4.5 Spontaneous and Piezoelectric Polarization

A good understanding of the electrical polarization effects at the material interfaces is key to proper device simulation. III-V nitrides are the only III-V materials that show spontaneous polarization $P_\ensuremath{\mathrm{SP}}$. This has been found to increase from GaN over InN to AlN [172] and it also has a negative sign. The reason is an intrinsic asymmetry of the bonding in the equilibrium wurtzite crystal structure. However, mechanical stress also results in polarization, which is then called piezoelectric polarization $P_\ensuremath{\mathrm{PZ}}$. It is negative for tensile and positive for compressive strained AlGaN layers. Therefore, the orientation of the spontaneous and piezoelectric polarization is parallel in case of tensile strain and antiparallel in case of compressive strain. AlGaN layers grown on GaN buffers are always under tensile strain, thus only this case will be further discussed. As both polarizations have the same direction the total polarization is simply the sum:

$$P = P_\ensuremath{\mathrm{PZ}} + P_\ensuremath{\mathrm{SP}}.$$

Further, the total polarization of the AlGaN layer is stronger than that of the underlying relaxed GaN buffer layer. The negative spontaneous polarization of both layers and the negative piezoelectric polarization vector under tensile strain points from the Nitrogen atom towards the nearest Gallium atom along the [0001] axis. Thus, for Ga-faced polarity crystals the total polarization is directed towards the substrate, while for N-faced crystals it is directed towards the surface. It is found that the polarization-induced sheet charge is positive for AlGaN on top of GaN with Ga-face polarity and GaN on top of AlGaN with N-face polarity.

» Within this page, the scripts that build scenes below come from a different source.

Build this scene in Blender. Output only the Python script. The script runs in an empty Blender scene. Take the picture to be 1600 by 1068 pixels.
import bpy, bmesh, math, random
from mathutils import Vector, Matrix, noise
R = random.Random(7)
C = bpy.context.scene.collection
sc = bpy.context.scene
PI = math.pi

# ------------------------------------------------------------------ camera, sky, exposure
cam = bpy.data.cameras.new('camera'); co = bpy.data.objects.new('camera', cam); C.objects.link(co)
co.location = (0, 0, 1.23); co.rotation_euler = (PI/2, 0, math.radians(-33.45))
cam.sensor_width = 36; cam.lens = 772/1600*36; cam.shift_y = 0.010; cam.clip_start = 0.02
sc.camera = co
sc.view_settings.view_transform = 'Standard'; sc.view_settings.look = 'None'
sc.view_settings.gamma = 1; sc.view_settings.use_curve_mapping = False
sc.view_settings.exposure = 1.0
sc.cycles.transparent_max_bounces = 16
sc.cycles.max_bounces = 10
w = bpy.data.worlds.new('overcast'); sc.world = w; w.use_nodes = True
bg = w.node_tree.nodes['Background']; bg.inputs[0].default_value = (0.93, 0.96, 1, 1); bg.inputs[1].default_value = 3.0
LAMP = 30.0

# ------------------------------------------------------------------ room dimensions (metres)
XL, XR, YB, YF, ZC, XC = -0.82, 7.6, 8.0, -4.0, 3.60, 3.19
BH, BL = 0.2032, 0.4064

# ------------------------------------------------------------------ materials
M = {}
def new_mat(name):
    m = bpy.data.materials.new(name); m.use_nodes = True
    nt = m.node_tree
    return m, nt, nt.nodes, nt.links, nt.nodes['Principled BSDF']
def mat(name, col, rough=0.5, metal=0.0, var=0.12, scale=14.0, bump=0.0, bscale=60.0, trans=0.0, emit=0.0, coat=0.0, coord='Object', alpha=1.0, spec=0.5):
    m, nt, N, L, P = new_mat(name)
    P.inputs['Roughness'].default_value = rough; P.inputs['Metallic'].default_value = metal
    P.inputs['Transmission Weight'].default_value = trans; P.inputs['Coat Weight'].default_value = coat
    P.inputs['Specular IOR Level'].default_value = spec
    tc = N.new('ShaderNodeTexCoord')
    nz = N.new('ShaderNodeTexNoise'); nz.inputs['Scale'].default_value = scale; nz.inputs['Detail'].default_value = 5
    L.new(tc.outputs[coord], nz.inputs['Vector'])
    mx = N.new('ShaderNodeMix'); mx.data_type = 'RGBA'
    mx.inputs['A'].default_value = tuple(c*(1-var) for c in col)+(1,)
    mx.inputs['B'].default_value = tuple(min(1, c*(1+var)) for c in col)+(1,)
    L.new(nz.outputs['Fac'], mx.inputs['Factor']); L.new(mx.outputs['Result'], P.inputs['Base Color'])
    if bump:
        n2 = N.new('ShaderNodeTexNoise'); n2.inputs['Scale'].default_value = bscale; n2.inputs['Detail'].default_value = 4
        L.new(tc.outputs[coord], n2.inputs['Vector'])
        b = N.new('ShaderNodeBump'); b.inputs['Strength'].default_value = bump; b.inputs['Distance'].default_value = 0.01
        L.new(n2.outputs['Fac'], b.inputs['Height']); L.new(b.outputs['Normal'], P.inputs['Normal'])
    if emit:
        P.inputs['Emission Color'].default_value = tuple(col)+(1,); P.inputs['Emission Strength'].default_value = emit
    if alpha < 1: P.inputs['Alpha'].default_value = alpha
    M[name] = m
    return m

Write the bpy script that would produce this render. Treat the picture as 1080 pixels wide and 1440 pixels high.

In the following the polarization induced charge at an AlGaN/GaN interface is calculated. Using the provided parameters and the same approach, the polarization for different material interfaces can be determined accordingly.

The spontaneous polarization $P_\ensuremath{\mathrm{SP}}$ at the AlGaN/GaN interface is calculated by [358]:

$$P_\ensuremath{\mathrm{SP}}=P_\ensuremath{\mathrm{SP,AlN}}+P_\ensuremath{\mathrm{SP,GaN}}(1-x),$$

Table 4.13: Spontaneous polarization parameters [C/m$^{2}$].

	GaN	AlN	InN	Refs.
P $\ensuremath{\mathrm{SP}}$	-0.029	-0.081	-0.032	[172]
P $\ensuremath{\mathrm{SP}}$	-0.034	-0.090	-0.042	[359]

The piezoelectric polarization $P_\ensuremath{\mathrm{PZ}}$ is calculated by:

$$P_\ensuremath{\mathrm{PZ}}=2 \cdot \frac{a-a_0}{a_0} \left( e_{31} - e_{33} \cdot \frac{C_{13}}{C_{33}} \right),$$

without taking partial relaxation into account. The parameters $a$ and $a_0$ are the lattice constants, $e_{13}$ and $e_{33}$ are the piezoelectric coefficients, and $C_{13}$ and $C_{33}$ denote the elastic constants. The parameter values for both the spontaneous (Table 4.13) and piezoelectric (Table 4.14) polarization are achieved by the revised calculations of [359].

Table 4.14: Piezoelectric polarization parameters.

Material	$a$	$a_0$	$e_{13}$	$e_{33}$	$C_{13}$	$C_{33}$
	[Å]	[Å]	[C/m$^{2}$]	[C/m$^{2}$]	[GPa]	[GPa]
GaN	3.197	5.210	-0.37	0.67	68	354
AlN	3.108	4.983	-0.62	1.50	94	377
InN	4.580	5.792	-0.45	0.81	70	205

Using the provided method and the listed values, the polarization induced charges for AlGaN/GaN, InAlN/GaN, and InGaN/GaN interfaces are calculated and shown in Fig. 4.20. While using slightly different values than Ambacher et al. [358], we still obtain a good agreement with their results. Furthermore, the significantly larger charges at the InAlN/GaN interface must be noted (due to the higher spontaneous polarization in AlN).

The dependence of the spontaneous polarization coefficients for GaN, AlN, and InN on temperature has been measured to be minimal [360,361]. There are no reports on the temperature dependence of the piezoelectric polarization.

Figure 4.20: Piezoelectric and spontaneous polarization-induced charge $\sigma /\mathrm {q}(P_\ensuremath {\mathrm {SP}}+P_\ensuremath {\mathrm {PE}})$.